Thursday, 13 March 2014

Baked Cinnamon Doughnut Holes

I've never been a fan of doughnuts. To me, they're fat, greasy, dense balls of pure cholesterol. The reek of rancid doughnut fat was one of my least favourite things about walking along Brighton beach when I lived there during my undergraduate degree.

But then the deputy editor travelled into the depths of the land of loafers with no socks, the home of the hipsters (Shoreditch), and brought back a box of baked doughnuts. They were light and chewy and soft.

Instantly, I went on eBay and bought a doughnut pan.

The pan took ages to arrive. I'm talking weeks. I almost forgot about it and so when the office manager placed a parcel in front of me on my desk, I was a little confused. When I unwrapped it, the doughnut moulds were tiny. But I just thought "more doughnuts, great".

Unfortunately my doughnuts had other ideas. They mushroomed wildly and turned into misshapen lumps. 

So next time, I'll put less dough in each little mould, but a liberal dusting of sugar and cinnamon will cover a multitude of sins. And if you don't have a doughnut pan you can just roll the dough into balls and put it in a normal baking tray.

I think they still look good, don't you?

I wasn't sure whether to go with a cake doughnut or a yeast doughnut, so I went with a yeast doughnut made with an enriched dough, altering a yeast doughnut recipe. This recipe will make 24 doughnut holes, which are slightly bigger than a golf ball.

You will need:    
320g plain flour
95g caster sugar
125ml semi skimmed milk
50g butter plus extra to grease
1 egg, beaten
1½ tsp instant dried yeast
1½ tsp freshly ground cinnamon
1 tsp baking powder
Small amount of cooking oil - I used rapeseed

1. Sift the flour, 35g of the sugar, yeast, baking powder and ½ tsp cinnamon into a mixing bowl. Put the rest of the cinnamon and sugar in a shallow bowl and set aside.
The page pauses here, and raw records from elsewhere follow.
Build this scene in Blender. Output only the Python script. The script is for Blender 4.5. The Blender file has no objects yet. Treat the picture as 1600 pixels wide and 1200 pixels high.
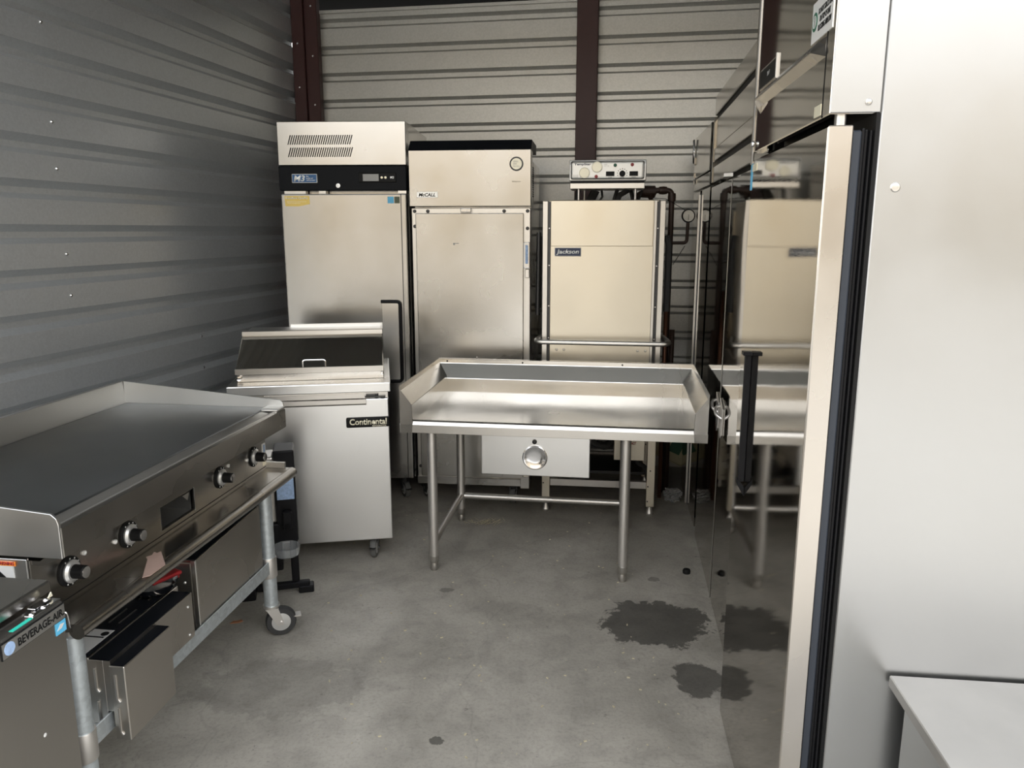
import bpy, bmesh, math, random
from mathutils import Vector, Matrix, Quaternion
random.seed(7)
R = math.radians
SC = bpy.context.scene
COL = SC.collection

# ------------------------------------------------------------------ camera, sky, sun, exposure
cd = bpy.data.cameras.new('camera'); cam = bpy.data.objects.new('camera', cd); COL.objects.link(cam)
cd.sensor_fit = 'HORIZONTAL'; cd.sensor_width = 36.0; cd.lens = 27.0; cd.clip_start = 0.02
cam.location = (0, 0, 1.45); cam.rotation_euler = (R(90 - 11.31), 0, 0)
SC.camera = cam
W = bpy.data.worlds.new('sky'); SC.world = W; W.use_nodes = True
nt = W.node_tree; nt.nodes.clear()
wo = nt.nodes.new('ShaderNodeOutputWorld'); bg = nt.nodes.new('ShaderNodeBackground')
tc = nt.nodes.new('ShaderNodeTexCoord'); sx = nt.nodes.new('ShaderNodeSeparateXYZ'); cr = nt.nodes.new('ShaderNodeValToRGB')
nt.links.new(tc.outputs['Generated'], sx.inputs[0]); nt.links.new(sx.outputs['Z'], cr.inputs[0])
cr.color_ramp.elements[0].position = 0.0; cr.color_ramp.elements[0].color = (1.0, 0.97, 0.92, 1)
cr.color_ramp.elements[1].position = 0.8; cr.color_ramp.elements[1].color = (0.84, 0.88, 0.95, 1)
nt.links.new(cr.outputs[0], bg.inputs['Color']); bg.inputs['Strength'].default_value = 2.4
nt.links.new(bg.outputs[0], wo.inputs[0])
sd = bpy.data.lights.new('sun', 'SUN'); sun = bpy.data.objects.new('sun', sd); COL.objects.link(sun)
sd.energy = 3.6; sd.angle = R(1.5); sd.color = (1.0, 0.95, 0.86)
sun.rotation_euler = Vector((0.22, -0.6, -2.1)).to_track_quat('-Z', 'Y').to_euler()
SC.view_settings.view_transform = 'Standard'; SC.view_settings.look = 'None'
SC.view_settings.gamma = 1; SC.view_settings.use_curve_mapping = False
SC.view_settings.exposure = 0.66

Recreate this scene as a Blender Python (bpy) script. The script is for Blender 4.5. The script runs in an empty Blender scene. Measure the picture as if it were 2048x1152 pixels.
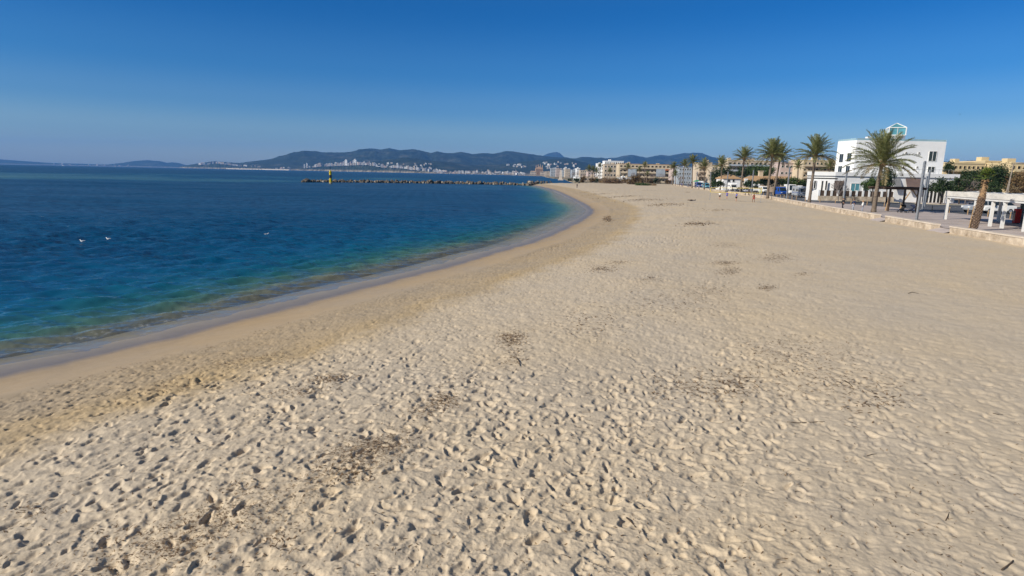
import bpy, bmesh, math, random
import numpy as np
from mathutils import Vector, Matrix
random.seed(7); rng = np.random.default_rng(7)
R = math.radians
SC = bpy.context.scene
COL = SC.collection

# ------------------------------------------------------------ camera, sky, sun, exposure
CZ = 6.0                                   # eye height above the sea
F = 1195.0; ROLL = R(1.15); PITCH = math.atan((576 - 348.5) / F)
cam = bpy.data.cameras.new('camera'); camo = bpy.data.objects.new('camera', cam); COL.objects.link(camo)
cam.sensor_width = 36.0; cam.lens = 36.0 * F / 2048.0
cam.clip_start = 0.1; cam.clip_end = 60000
fwd = Vector((0, math.cos(PITCH), -math.sin(PITCH)))
up0 = Vector((0, math.sin(PITCH), math.cos(PITCH)))
rt0 = Vector((1, 0, 0))
rt = rt0 * math.cos(ROLL) + up0 * math.sin(ROLL)
up = -rt0 * math.sin(ROLL) + up0 * math.cos(ROLL)
M = Matrix((rt, up, -fwd)).transposed().to_4x4(); M.translation = (0, 0, CZ)
camo.matrix_world = M
SC.camera = camo

SUN_EL, SUN_AZ = 31.0, -118.0              # azimuth from +Y, towards +X positive: behind and to the left
world = bpy.data.worlds.new('World'); SC.world = world; world.use_nodes = True
nt = world.node_tree; nt.nodes.clear()
wo = nt.nodes.new('ShaderNodeOutputWorld'); bg = nt.nodes.new('ShaderNodeBackground')
sky = nt.nodes.new('ShaderNodeTexSky'); sky.sky_type = 'NISHITA'; sky.sun_disc = False
sky.sun_elevation = R(SUN_EL); sky.sun_rotation = R(SUN_AZ)
sky.altitude = 0; sky.air_density = 1.0; sky.dust_density = 0.6; sky.ozone_density = 3.0
tcw = nt.nodes.new('ShaderNodeTexCoord'); sxyz = nt.nodes.new('ShaderNodeSeparateXYZ'); dbl = nt.nodes.new('ShaderNodeMath'); dbl.operation = 'MULTIPLY'; dbl.inputs[1].default_value = 2
skr = nt.nodes.new('ShaderNodeValToRGB'); skr.color_ramp.interpolation = 'EASE'   # clear dry winter air: the blue deepens quickly above the horizon
for q, c in ((.03, (.92, 1.0, 1.03)), (.11, (.62, .83, 1.03)), (.20, (.33, .64, .98)), (.31, (.15, .53, .94)), (.49, (.035, .42, .87)), (.80, (.52, .62, .72))):
    el = skr.color_ramp.elements.new(q); el.color = (*c, 1)
skr.color_ramp.elements.remove(skr.color_ramp.elements[0]); skr.color_ramp.elements.remove(skr.color_ramp.elements[-1])
mul = nt.nodes.new('ShaderNodeMix'); mul.data_type = 'RGBA'; mul.blend_type = 'MULTIPLY'; mul.inputs[0].default_value = 1
for a_, b_ in ((tcw.outputs['Generated'], sxyz.inputs[0]), (sxyz.outputs[2], dbl.inputs[0]), (dbl.outputs[0], skr.inputs[0]), (skr.outputs[0], mul.inputs[7]), (sky.outputs[0], mul.inputs[6])): nt.links.new(a_, b_)
nt.links.new(mul.outputs[2], bg.inputs[0]); bg.inputs[1].default_value = 0.08
nt.links.new(bg.outputs[0], wo.inputs[0])
sun = bpy.data.lights.new('sun', 'SUN'); sun.energy = 4.5; sun.angle = R(0.53); sun.color = (1.0, 0.93, 0.82)
suno = bpy.data.objects.new('sun', sun); COL.objects.link(suno)
sd = Vector((math.sin(R(SUN_AZ)) * math.cos(R(SUN_EL)), math.cos(R(SUN_AZ)) * math.cos(R(SUN_EL)), math.sin(R(SUN_EL))))
suno.rotation_euler = sd.to_track_quat('Z', 'Y').to_euler(); suno.location = sd * 100
SC.view_settings.view_transform = 'Standard'; SC.view_settings.look = 'None'
SC.view_settings.exposure = 0.35; SC.view_settings.gamma = 1
cy = SC.cycles
cy.use_denoising = True; cy.max_bounces = 6; cy.diffuse_bounces = 3; cy.glossy_bounces = 2; cy.transparent_max_bounces = 12
cy.volume_bounces = 0; cy.sample_clamp_indirect = 4; cy.caustics_reflective = False; cy.caustics_refractive = False

# ------------------------------------------------------------ where a line of sight meets a level or a distance
def ray(px, py):
    x = (px - 1024) / F; y = -(py - 576) / F
    d = fwd + rt * x + up * y
    return d
def g(px, py, z=0.0):
    d = ray(px, py); t = (z - CZ) / d.z
    return (d.x * t, d.y * t, z)
def at(px, py, Y):
    d = ray(px, py); t = Y / d.y
    return (d.x * t, Y, CZ + d.z * t)
def azu(px):                                # X/Y along the horizon at this column
    d = ray(px, 328 + .02 * px); return d.x / d.y

# ------------------------------------------------------------ materials
def lk(t, a, b): t.links.new(a, b)
MATS = {}
def pm(name, col, rough=.7, var=.12, scale=3.0, metal=0.0, bump=0.0, bscale=None, spec=.4, stretch=None, dark=None, coord='Object'):
    if name in MATS: return MATS[name]
    m = bpy.data.materials.new(name); m.use_nodes = True; t = m.node_tree
    p = t.nodes['Principled BSDF']; p.inputs['Roughness'].default_value = rough; p.inputs['Metallic'].default_value = metal
    p.inputs['Specular IOR Level'].default_value = spec
    tc = t.nodes.new('ShaderNodeTexCoord'); mp = t.nodes.new('ShaderNodeMapping')
    if stretch: mp.inputs['Scale'].default_value = stretch
    lk(t, tc.outputs[coord], mp.inputs[0])
    nz = t.nodes.new('ShaderNodeTexNoise'); nz.inputs['Scale'].default_value = scale; nz.inputs['Detail'].default_value = 6; nz.inputs['Roughness'].default_value = .65
    lk(t, mp.outputs[0], nz.inputs['Vector'])
    rp = t.nodes.new('ShaderNodeValToRGB')
    c = Vector(col[:3]); d = Vector(dark) if dark else c * (1 - 2.2 * var)
    rp.color_ramp.elements[0].position = .32; rp.color_ramp.elements[0].color = (*[max(0, k) for k in d], 1)
    rp.color_ramp.elements[1].position = .68; rp.color_ramp.elements[1].color = (*(c * (1 + var)), 1)
    lk(t, nz.outputs['Fac'], rp.inputs[0]); lk(t, rp.outputs[0], p.inputs['Base Color'])
    if bump:
        n2 = t.nodes.new('ShaderNodeTexNoise'); n2.inputs['Scale'].default_value = bscale or scale * 4; n2.inputs['Detail'].default_value = 4
        lk(t, mp.outputs[0], n2.inputs['Vector'])
        b = t.nodes.new('ShaderNodeBump'); b.inputs['Strength'].default_value = bump; b.inputs['Distance'].default_value = .05
        lk(t, n2.outputs['Fac'], b.inputs['Height']); lk(t, b.outputs[0], p.inputs['Normal'])
    MATS[name] = m
    return m
def leafmat(name, c0, c1, c2, scale=1.2):
    m = bpy.data.materials.new(name); m.use_nodes = True; t = m.node_tree
    p = t.nodes['Principled BSDF']; p.inputs['Roughness'].default_value = .55; p.inputs['Specular IOR Level'].default_value = .35
    ge = t.nodes.new('ShaderNodeNewGeometry')
    rp = t.nodes.new('ShaderNodeValToRGB'); e = rp.color_ramp.elements
    e[0].position = 0; e[0].color = (*c0, 1); e[1].position = 1; e[1].color = (*c2, 1)
    k = e.new(.5); k.color = (*c1, 1)
    lk(t, ge.outputs['Random Per Island'], rp.inputs[0]); lk(t, rp.outputs[0], p.inputs['Base Color'])
    tr = t.nodes.new('ShaderNodeBsdfTranslucent'); lk(t, rp.outputs[0], tr.inputs[0])
    mx = t.nodes.new('ShaderNodeMixShader'); mx.inputs[0].default_value = .22
    lk(t, p.outputs[0], mx.inputs[1]); lk(t, tr.outputs[0], mx.inputs[2])
    lk(t, mx.outputs[0], t.nodes['Material Output'].inputs[0])
    MATS[name] = m
    return m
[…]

2. Put the milk and 15g of the butter in a pan and gently heat until butter is completed melted. Stir the dry ingredients until combined and make a well in the middle of the mixing bowl.
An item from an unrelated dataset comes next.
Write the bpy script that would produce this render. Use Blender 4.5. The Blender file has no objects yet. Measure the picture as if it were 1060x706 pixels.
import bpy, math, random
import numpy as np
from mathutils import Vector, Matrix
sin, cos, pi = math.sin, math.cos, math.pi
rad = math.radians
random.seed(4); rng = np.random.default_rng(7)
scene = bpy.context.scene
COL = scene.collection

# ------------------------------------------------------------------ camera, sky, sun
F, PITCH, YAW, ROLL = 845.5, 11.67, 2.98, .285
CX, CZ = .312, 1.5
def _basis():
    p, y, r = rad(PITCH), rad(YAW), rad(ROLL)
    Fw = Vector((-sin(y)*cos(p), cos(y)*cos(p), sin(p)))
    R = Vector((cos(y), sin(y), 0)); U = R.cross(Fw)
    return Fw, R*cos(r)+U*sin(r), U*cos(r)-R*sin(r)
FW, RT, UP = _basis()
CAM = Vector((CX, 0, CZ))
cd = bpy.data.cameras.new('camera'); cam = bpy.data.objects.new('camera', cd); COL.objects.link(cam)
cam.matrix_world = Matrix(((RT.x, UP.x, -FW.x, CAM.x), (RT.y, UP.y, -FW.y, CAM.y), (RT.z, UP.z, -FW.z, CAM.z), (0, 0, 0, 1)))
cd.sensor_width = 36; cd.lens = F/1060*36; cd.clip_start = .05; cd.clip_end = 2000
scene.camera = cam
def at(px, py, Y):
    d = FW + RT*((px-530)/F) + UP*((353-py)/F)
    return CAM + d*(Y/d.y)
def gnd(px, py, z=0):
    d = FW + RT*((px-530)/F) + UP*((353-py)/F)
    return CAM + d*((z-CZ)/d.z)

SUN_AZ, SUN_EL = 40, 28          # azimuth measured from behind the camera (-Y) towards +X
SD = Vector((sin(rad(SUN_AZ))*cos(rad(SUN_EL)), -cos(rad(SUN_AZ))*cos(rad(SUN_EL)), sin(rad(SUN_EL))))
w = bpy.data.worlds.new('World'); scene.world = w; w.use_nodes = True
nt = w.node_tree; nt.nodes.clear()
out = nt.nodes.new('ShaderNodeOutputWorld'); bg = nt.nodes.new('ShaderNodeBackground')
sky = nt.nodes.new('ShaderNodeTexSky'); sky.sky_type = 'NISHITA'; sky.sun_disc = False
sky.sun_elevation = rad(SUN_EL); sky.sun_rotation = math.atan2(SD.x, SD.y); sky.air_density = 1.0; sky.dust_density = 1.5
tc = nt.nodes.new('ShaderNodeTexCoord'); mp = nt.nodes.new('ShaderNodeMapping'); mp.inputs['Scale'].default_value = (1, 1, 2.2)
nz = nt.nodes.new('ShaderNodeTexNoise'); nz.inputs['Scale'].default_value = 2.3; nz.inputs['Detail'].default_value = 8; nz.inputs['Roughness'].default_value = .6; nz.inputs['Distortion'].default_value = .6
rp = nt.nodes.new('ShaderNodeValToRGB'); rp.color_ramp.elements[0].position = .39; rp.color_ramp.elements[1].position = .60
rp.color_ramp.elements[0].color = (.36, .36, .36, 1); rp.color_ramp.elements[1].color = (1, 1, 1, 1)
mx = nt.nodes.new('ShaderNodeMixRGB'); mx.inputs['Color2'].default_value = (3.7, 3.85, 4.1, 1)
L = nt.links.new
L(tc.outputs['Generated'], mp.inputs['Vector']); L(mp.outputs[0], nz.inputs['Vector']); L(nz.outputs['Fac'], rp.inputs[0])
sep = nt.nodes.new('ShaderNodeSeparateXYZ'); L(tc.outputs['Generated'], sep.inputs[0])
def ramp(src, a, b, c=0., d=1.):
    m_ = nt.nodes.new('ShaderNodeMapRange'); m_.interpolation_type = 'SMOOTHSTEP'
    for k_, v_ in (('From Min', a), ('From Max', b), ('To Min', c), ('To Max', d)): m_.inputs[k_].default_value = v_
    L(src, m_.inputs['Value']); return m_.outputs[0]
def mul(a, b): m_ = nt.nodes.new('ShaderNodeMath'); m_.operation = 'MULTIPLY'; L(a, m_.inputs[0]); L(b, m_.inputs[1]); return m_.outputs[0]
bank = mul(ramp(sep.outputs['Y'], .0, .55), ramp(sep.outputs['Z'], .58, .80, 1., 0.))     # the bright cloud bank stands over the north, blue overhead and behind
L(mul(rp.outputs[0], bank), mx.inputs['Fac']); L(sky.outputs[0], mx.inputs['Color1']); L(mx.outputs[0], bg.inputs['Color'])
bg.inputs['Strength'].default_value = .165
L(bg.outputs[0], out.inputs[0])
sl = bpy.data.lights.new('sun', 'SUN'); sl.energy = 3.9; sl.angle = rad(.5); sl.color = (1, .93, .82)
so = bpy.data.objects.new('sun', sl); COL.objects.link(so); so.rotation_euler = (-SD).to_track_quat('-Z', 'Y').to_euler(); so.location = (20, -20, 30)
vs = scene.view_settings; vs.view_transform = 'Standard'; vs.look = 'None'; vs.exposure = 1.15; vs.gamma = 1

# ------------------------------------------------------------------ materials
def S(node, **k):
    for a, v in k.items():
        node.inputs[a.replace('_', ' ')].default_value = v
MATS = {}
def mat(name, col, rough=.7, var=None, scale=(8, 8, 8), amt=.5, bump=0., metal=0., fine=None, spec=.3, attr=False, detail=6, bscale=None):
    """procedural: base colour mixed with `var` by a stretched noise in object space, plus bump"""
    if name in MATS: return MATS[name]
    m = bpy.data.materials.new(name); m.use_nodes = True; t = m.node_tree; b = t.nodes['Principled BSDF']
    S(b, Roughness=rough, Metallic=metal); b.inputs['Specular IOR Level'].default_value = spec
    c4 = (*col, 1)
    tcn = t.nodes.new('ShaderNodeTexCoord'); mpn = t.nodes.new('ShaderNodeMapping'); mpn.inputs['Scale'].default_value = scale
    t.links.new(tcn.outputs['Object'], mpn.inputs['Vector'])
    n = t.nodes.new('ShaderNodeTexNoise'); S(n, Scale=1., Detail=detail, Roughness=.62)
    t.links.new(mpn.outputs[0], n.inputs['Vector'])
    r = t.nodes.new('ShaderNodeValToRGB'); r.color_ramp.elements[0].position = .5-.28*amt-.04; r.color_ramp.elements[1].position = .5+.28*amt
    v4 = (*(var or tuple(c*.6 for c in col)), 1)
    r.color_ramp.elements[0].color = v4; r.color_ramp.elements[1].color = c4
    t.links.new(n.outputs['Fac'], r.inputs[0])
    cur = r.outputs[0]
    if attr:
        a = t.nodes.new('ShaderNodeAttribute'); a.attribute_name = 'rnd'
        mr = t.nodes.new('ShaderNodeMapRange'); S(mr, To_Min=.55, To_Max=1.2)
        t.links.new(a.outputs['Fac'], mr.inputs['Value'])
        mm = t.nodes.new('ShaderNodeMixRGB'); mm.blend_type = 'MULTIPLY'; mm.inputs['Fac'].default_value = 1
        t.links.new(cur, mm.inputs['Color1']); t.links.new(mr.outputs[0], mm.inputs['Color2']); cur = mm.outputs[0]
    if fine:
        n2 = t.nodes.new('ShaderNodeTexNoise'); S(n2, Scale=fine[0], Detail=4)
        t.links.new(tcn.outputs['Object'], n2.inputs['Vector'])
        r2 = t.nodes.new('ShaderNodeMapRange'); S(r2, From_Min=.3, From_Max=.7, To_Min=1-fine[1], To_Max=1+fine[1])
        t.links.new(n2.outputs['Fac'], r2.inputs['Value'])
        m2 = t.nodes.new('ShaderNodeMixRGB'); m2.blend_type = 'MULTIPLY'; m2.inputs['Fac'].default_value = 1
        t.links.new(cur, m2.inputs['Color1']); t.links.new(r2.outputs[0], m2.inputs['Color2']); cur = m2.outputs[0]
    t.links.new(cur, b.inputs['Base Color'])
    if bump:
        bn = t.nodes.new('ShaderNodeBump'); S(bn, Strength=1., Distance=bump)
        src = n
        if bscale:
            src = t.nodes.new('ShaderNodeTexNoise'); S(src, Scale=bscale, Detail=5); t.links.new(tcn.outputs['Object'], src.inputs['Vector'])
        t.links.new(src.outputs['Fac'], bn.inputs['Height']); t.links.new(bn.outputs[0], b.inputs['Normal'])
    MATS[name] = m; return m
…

3. Pour in the milk, butter and beaten egg and mix with a spatula until it comes together into a loose, sticky ball. Lightly oil a clean surface and your hands and tip the tough onto the surface, then knead for 10 minutes until smooth and elastic. Put in a covered bowl and leave for 1 hour to rise until doubled in size.

4. When the dough has risen it will feel light and spongy. Punch it down and knead for 5 minutes. Grease a baking tray/your doughnut pan and either roll the dough into 24 balls or make doughnut shapes, either by rolling into a ball and poking a hole in the middle or rolling into sausages and pinching the ends together. Cover and leave for half an hour to prove, preheating the oven to 200C (180C if you have a fan oven) before they are ready to go in.

5. Bake the doughnuts for 8-10 minutes until golden brown. Melt the remaining butter and, one by one, brush each doughnut and roll in the sugar and cinnamon you set aside earlier. Eat as soon as possible, preferably with a strong coffee.

6. Say "Mmmmmmm".

Next I'm going to try making vanilla custard doughnuts.